11 июля
В половину девятого утра я высадился на дебаркадере Николаевского вокзала. В Петербурге африканский зной, на улице не пыль, а какой-то самум, по окраинам забастовки с переворачиванием трамваев. Пакость ужасная, впрочем как всегда летом в Петербурге.

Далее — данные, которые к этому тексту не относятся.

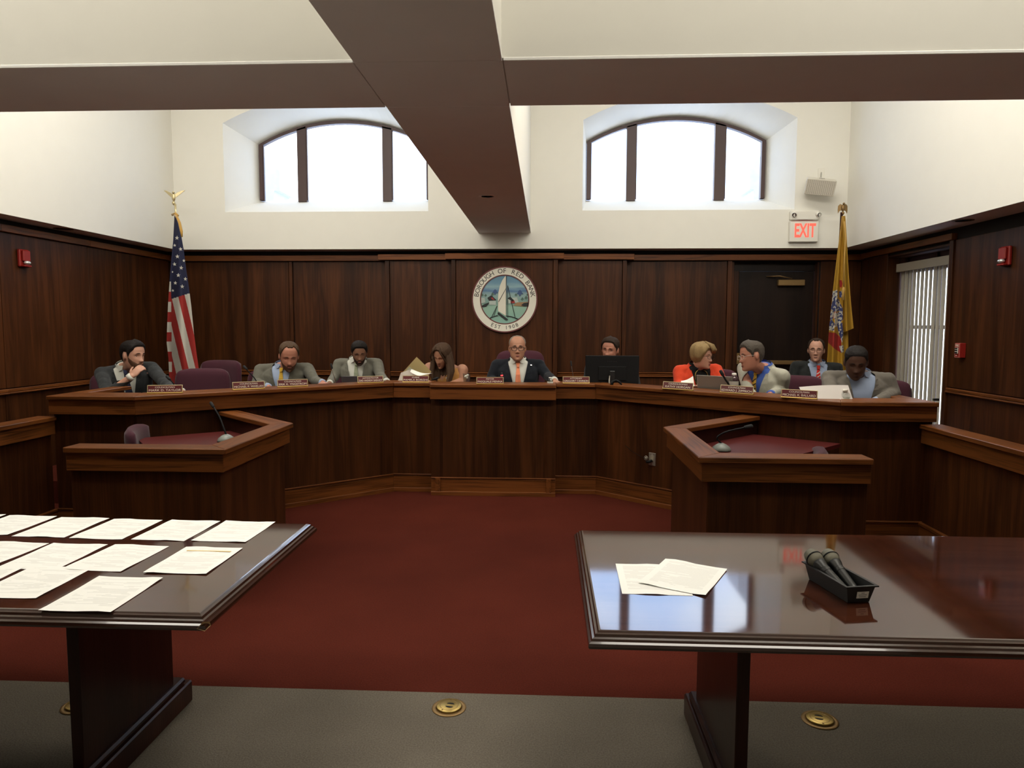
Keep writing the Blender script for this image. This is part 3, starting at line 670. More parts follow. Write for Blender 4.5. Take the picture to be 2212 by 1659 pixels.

Мама страшно мне обрадовалась, после чего пошли бесконечные разговоры: я - про Лондон и про Дягилева, мама про забастовки и про её скучное житьё в Петербурге. Действительно, прожить месяц в таком зное и одиночестве штука нелёгкая. Маме поскорее хочется уехать из Петербурга, но мне желательно пробыть хотя бы неделю в городе и его окрестностях, а окромя всего прочего нельзя и уехать, не выяснив либреттный вопрос. Поэтому я прежде всего позвонил к Нувелю. Тот закричал, что у него дел выше горла и что до вторника он ни о чём ином думать не может. А дело о либретто надо вести всё равно через Каратыгина, так не проще ли мне прямо к нему и обратиться. Правильно, проще и приятнее, чем путаться с форсистым Нувелем. Звонил к Каратыгину два раза, но полное молчание было ответом.
День провёл с мамон, разбирая мои вещи и показывая ей всякие покупки.